Best way to do it would be in the res IMO. Put a filter of some sort that divides the inlet side of the res from the outlet size. Flow is generally slow in a res (unless its very small) and the filter could be fairly large, ought to work without too much pressure drop.

Wouldn't help people using a bayres though.

Micro-irrigation strainers are pretty good for high-flow applications and do a very good job. For the one I had I estimated around 3000 0.2x0.2mm holes. It had about as much pressure drop as your typical 1/2" OD fitted heater-core. Looks like the one on the right:

http://www.employees.org/~slf/images/filters.jpg

Not sure if I'm stating the obvious, but isn't the main point of this design to get the same performance as a dual outlet 3 barb block using only 2 barbs?

I think those little pinholes shoot jets down to force the main flow into the bottom of the grooves. Like a non-mechanical spoiler.

Cathar,

Would you say that using one of these strainers for a period of time would allow the rad and any other "dirty" components to eventually shed their unwanted material into the loop, and eventually you could remove the strainer from the loop as it would be considered "clean"? Or are these strainers more of a permanent addition to the loop?

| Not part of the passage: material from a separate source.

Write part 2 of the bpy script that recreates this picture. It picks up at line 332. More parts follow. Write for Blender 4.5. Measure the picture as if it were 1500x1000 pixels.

I personally can't think of any way to remove it from the loop without contaiminating the loop to begin with.

Aisde note... should one boil their copper heatercore before introducing it to a loop to avoid any unwanted material floating around, clogging up your pump and blocks? Is there a good method of "cleaning" unwanted material out of the rad/blocks/pump?

You could try fishing a thin high pressure waterline in the pump, etc and do short blasts. It should flush anything out. Could also try vibration if it's not too fragile a piece.